The rest will have to be told in person, it just can't be described on a blog. Plus, there are at least 3 of you that haven't forgiven me for saying hooker.

I have to give a big shout out to both sets of grandparents for watching the kids while we were gone. Wouldn't you know that 2 out of the 3 were sick while we were gone. It was puke fest 2010 at Mimi and Pappy's house.
I want to feel bad, but people, that's an entire weekend of puke I avoided.

Wednesday, June 16, 2010

Random

For those of you that don't know, I work at 7 Hills Homeless Shelter.

Today, I was talking to one of the clients and he told me to come close so he could tell me something (he was sitting at a table, I was standing). Anywho, I was prepared for anything, and he tells me my zipper is down.
It was fabulous.

Another client just looked at me when I walked out of the office, shook his head and said "Child. That hair."
It's the humidity people. (think Monica in that Friend's episode)

Anyway, this is not a too hilarious blog post, but it is about people that I have come to adore and am honored to serve, so I wanted to share it with you.

And that is all.

Saturday, June 12, 2010

Oh yes. He did.

I can't believe I am going to make this public, especially since I may never be able to show my face in Springdale Library again...

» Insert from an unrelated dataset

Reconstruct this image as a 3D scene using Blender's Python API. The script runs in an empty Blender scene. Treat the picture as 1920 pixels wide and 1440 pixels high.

The kids and I were at the library this week. We were all in the children's section when, from across the room, I see "the look" come over the potty trainee's face. I rushed over and asked him if he needed to go to the bathroom; he wouldn't reply - just kept pulling on the back of his shorts.

So, I took him to the bathroom and found...evidence...that he had an accident.

Here's the thing...

There should have been more evidence. It just so happens that he refused to wear underwear that morning, so he just had his shorts on. And I kept getting a whiff of something in the children's section.

So we left. Hurriedly. I mean, I don't KNOW that he left a little extra something there, but I really didn't WANT to know if he did. There is only so much humiliation this gal can take.

 My apologies to the sweet lady that was working in the children's section that day. My son likes to hide things.

Wouldn't it be great if just one day didn't revolve around my son's bodily functions? Hello!

Thursday, June 3, 2010

I'm the mother to "that" kid

I am the mother to "that" kid...
The one who, upon the first day of no pull-ups, decides to park it underneath his art easel in his bedroom and...well...poo.
And because that wasn't enough by itself, proceeds to "paint" the sides of the easel with said poo.
Somebody please tell me their kid played with their poo and turned out ok.

Now that I think about it, Finley spread it on her arms and legs a couple times.

At what point does this start reflecting poorly on me?